* [Problem description] Repeat exactly the lines from the start of the entries below through the line containing "WALL_Y = 6.5". Omit the rest.
----------------------------------------
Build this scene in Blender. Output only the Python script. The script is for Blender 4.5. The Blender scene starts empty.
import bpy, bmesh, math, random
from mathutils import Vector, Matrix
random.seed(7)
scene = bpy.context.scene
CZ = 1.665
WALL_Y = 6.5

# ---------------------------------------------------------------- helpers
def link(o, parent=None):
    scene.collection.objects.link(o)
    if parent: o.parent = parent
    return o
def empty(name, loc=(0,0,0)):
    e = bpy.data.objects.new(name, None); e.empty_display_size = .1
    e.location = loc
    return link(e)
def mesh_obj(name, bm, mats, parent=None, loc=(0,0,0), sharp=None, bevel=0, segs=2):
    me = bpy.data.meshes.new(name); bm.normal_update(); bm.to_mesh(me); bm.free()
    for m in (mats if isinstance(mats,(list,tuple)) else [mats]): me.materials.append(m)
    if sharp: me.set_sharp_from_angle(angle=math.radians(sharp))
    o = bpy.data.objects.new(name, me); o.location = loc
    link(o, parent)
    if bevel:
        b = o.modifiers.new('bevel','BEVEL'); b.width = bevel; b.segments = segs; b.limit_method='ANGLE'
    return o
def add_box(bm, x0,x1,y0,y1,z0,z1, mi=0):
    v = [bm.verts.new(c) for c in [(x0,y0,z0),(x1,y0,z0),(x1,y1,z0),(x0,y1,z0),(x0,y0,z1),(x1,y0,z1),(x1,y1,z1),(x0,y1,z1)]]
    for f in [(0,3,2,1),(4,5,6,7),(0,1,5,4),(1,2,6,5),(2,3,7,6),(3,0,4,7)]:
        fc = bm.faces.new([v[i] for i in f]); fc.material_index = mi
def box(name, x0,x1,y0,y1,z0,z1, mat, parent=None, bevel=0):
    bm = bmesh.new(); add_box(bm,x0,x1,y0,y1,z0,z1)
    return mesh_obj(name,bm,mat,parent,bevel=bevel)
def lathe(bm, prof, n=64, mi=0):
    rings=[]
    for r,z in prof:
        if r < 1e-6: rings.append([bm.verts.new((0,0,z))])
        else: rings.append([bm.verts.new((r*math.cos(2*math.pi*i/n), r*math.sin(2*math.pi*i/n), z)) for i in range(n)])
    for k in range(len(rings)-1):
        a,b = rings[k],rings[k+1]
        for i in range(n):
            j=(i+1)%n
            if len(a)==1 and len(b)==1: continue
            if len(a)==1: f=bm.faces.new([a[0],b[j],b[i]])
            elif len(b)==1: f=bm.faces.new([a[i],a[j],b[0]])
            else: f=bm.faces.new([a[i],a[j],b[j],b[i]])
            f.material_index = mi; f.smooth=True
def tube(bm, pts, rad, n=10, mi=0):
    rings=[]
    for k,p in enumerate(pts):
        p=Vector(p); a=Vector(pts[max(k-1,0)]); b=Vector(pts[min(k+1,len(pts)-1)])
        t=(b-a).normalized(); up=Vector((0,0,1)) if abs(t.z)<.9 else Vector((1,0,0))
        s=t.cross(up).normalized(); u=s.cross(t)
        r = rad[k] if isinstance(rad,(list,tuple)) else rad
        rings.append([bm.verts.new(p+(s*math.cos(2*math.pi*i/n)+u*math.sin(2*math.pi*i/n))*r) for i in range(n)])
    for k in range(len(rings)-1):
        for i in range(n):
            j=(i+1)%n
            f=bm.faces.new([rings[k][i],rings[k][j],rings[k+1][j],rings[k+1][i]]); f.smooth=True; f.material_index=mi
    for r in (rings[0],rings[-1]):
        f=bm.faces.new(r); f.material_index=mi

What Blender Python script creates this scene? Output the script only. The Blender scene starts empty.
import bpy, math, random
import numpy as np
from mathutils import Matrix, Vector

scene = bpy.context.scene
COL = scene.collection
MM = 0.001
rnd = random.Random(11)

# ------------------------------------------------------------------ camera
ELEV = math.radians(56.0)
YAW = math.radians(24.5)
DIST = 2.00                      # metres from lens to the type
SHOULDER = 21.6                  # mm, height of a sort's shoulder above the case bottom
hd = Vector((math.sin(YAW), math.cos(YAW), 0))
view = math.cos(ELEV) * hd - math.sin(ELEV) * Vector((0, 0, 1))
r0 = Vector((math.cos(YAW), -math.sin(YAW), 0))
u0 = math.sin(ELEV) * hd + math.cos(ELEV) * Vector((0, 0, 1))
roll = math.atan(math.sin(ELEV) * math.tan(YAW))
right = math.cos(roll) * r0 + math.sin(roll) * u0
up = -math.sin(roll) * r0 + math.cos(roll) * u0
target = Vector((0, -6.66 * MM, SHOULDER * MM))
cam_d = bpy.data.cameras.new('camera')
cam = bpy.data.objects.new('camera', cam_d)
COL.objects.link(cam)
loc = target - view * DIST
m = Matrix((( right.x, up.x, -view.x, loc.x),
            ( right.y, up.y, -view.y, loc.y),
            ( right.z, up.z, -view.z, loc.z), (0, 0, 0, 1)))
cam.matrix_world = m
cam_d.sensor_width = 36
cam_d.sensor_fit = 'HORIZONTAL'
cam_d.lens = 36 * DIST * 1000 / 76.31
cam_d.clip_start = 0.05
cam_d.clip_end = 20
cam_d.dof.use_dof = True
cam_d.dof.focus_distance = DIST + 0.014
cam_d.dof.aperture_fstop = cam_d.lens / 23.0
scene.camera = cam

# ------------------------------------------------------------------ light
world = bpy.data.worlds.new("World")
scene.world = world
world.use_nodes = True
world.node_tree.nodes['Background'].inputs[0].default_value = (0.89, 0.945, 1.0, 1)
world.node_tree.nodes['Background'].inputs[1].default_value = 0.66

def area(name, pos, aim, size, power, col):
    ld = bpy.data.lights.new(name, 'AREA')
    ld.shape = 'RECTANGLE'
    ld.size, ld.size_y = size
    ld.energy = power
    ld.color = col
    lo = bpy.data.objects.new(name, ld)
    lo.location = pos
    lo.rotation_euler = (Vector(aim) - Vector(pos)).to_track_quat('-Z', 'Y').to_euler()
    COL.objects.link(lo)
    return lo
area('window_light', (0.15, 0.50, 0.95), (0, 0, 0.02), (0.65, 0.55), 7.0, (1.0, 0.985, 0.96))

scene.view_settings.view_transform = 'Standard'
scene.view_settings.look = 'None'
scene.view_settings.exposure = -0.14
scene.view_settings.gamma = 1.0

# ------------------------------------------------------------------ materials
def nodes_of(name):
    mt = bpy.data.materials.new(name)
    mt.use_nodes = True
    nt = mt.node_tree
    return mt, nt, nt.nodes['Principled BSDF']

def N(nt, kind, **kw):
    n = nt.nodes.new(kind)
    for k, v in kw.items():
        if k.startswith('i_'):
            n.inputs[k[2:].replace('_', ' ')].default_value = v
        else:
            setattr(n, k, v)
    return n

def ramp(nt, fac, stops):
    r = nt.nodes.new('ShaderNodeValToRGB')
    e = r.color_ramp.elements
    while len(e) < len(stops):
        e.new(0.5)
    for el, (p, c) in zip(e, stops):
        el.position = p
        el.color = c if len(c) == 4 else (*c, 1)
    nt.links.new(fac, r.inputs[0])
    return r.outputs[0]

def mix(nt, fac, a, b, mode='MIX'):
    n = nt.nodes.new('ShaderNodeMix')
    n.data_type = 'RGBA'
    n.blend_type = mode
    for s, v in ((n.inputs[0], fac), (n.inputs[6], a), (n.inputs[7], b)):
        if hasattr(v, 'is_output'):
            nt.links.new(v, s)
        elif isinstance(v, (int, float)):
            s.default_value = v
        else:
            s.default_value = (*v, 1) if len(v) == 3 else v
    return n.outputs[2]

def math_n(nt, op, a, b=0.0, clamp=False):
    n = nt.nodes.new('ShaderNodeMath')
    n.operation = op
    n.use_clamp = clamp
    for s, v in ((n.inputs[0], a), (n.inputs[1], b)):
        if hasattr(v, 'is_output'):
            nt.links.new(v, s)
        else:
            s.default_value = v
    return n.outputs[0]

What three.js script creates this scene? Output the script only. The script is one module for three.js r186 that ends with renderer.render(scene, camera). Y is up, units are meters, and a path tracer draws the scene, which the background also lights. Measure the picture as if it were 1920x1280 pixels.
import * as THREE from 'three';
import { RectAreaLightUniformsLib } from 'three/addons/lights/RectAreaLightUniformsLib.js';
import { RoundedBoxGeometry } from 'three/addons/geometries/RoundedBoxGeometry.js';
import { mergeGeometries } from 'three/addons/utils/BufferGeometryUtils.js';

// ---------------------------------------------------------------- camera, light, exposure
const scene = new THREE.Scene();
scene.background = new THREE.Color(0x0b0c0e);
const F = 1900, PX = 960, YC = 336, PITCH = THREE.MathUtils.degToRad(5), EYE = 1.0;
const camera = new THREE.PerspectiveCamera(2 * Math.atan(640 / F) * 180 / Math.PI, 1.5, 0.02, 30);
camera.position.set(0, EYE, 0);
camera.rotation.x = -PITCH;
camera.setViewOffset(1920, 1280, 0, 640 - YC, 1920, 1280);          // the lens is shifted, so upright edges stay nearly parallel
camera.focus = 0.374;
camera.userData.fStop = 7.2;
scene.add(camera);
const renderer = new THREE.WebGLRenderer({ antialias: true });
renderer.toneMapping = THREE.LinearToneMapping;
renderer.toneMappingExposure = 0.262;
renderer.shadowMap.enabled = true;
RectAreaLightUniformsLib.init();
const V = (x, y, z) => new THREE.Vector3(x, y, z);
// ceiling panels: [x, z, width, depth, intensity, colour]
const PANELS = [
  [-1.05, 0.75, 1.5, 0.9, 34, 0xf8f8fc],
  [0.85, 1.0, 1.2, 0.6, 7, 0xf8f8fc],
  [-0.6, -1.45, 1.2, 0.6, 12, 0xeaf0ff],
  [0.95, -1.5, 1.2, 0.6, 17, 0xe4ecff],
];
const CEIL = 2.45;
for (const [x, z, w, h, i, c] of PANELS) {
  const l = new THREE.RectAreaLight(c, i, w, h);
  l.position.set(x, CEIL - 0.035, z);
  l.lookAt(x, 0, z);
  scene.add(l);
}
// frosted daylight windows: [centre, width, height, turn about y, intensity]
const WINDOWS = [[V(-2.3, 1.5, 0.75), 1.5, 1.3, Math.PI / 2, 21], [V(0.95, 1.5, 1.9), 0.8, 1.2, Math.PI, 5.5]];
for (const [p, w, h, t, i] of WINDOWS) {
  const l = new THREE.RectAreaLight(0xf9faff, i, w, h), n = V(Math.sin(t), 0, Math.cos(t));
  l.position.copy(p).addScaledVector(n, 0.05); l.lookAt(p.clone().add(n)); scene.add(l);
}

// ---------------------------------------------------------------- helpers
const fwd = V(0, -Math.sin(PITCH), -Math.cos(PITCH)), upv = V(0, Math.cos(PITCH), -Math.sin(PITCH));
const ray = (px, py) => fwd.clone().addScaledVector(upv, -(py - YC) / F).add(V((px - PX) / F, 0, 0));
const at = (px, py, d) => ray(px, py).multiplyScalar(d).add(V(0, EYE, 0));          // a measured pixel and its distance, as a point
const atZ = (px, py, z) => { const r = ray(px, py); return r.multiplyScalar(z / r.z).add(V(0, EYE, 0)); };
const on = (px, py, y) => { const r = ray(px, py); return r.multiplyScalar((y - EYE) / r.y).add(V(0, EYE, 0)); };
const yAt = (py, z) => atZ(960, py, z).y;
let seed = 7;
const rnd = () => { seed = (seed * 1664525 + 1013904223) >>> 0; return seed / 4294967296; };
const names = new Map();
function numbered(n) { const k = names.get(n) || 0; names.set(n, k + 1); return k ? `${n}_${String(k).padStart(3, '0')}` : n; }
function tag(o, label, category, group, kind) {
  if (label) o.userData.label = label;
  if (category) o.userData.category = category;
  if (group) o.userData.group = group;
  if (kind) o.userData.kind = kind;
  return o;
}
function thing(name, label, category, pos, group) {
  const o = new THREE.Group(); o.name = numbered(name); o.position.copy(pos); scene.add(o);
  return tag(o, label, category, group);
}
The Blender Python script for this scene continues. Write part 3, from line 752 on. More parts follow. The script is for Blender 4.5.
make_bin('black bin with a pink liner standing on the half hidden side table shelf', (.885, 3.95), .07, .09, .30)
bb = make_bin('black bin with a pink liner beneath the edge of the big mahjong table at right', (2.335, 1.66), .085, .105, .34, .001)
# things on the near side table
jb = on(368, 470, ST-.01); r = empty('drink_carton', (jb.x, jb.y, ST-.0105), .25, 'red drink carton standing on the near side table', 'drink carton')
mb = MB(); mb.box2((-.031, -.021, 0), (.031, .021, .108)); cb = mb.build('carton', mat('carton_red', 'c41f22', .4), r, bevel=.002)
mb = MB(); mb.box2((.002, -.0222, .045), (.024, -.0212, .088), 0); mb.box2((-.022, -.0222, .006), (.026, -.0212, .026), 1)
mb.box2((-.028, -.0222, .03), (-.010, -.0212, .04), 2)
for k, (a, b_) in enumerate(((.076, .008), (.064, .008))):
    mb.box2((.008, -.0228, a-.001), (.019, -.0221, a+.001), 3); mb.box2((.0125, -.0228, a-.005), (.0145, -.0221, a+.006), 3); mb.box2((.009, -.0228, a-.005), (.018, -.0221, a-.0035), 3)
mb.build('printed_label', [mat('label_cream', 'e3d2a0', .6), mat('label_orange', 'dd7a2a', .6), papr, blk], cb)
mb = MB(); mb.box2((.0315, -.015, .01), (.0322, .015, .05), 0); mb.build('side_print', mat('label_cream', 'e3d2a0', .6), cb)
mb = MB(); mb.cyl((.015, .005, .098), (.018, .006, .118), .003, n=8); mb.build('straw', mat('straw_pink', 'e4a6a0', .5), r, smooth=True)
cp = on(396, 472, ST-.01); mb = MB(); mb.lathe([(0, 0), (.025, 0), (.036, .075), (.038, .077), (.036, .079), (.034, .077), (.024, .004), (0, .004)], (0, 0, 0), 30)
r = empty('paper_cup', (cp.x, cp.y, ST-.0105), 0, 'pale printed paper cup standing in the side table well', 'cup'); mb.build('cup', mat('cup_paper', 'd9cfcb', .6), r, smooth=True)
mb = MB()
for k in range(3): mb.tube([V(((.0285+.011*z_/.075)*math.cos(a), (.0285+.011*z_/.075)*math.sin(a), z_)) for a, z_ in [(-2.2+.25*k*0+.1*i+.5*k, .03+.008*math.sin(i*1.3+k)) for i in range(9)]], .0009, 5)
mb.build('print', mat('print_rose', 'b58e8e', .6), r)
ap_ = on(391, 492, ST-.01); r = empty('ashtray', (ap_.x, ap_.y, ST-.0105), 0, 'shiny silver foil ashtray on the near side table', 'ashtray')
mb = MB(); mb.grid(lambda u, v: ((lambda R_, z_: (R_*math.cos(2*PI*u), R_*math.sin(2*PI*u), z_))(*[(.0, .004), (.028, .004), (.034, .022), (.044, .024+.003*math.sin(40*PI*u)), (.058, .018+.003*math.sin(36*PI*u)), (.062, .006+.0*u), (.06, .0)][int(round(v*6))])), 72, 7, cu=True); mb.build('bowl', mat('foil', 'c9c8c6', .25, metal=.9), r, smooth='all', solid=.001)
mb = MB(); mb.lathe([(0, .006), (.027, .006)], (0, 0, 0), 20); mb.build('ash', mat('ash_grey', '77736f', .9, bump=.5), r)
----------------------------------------
* [Problem solution]
Build this scene in Blender. Output only the Python script. The script is for Blender 4.5. The Blender scene starts empty.
import bpy, bmesh, math, random
from mathutils import Vector, Matrix
random.seed(7)
scene = bpy.context.scene
CZ = 1.665
WALL_Y = 6.5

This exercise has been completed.